Isaac studied English (Advanced and Extension), Modern History, Community and Family Studies, Studies of Religion II, Visual Arts, and Drama.

He’s “pretty pumped” to have been nominated to perform in the upcoming HSC Drama showcase OnSTAGE at the Seymour Centre.

If selected, he will perform a monologue based on Leonardo DiCaprio’s portrayal of Jordan Belfort in The Wolf on Wall Street.

To prepare, he studied both the movie and the book upon which it was based.

He’s passionate about history, and wants to begin a Bachelor of Arts degree next year.

“Honestly I’m yet to meet one person who knows exactly what they want to do after the HSC, and those that tell you exactly what they want to do I think they’re lying,” he said.

“I’m just going to try to get the best ATAR and begin at uni next year. I might take a gap year after that, but I need to get back into school immediately so I don’t lose momentum.

“But I’ll just take it one step at a time.”

Isaac plays a variety of instruments, including piano, guitar, harmonica, the mandolin, and has got “pretty good” at using a looper pedal in electronic music.

Before discovering a talent for music and drama Isaac assumed he would follow in his older brother’s footsteps who is “insane with his maths, his physics and his chemistry”.

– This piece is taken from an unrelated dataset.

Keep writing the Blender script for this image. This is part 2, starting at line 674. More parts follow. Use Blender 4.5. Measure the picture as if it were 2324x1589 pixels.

“My brother would be astronomically good on the academic side and is studying engineering and I always just assumed I’d pursue the same role, maybe because I didn’t have a sense of my own individuality.

“Towards maybe the midway through high school I discovered music. I found out I could pick up instruments and learn them really, really, quickly.”

“I also picked up singing because a friend let me know one night that my singing was really terrible and I think that really prompted me to try harder. I’ve started busking in several different places and I’ve got a gig tomorrow.”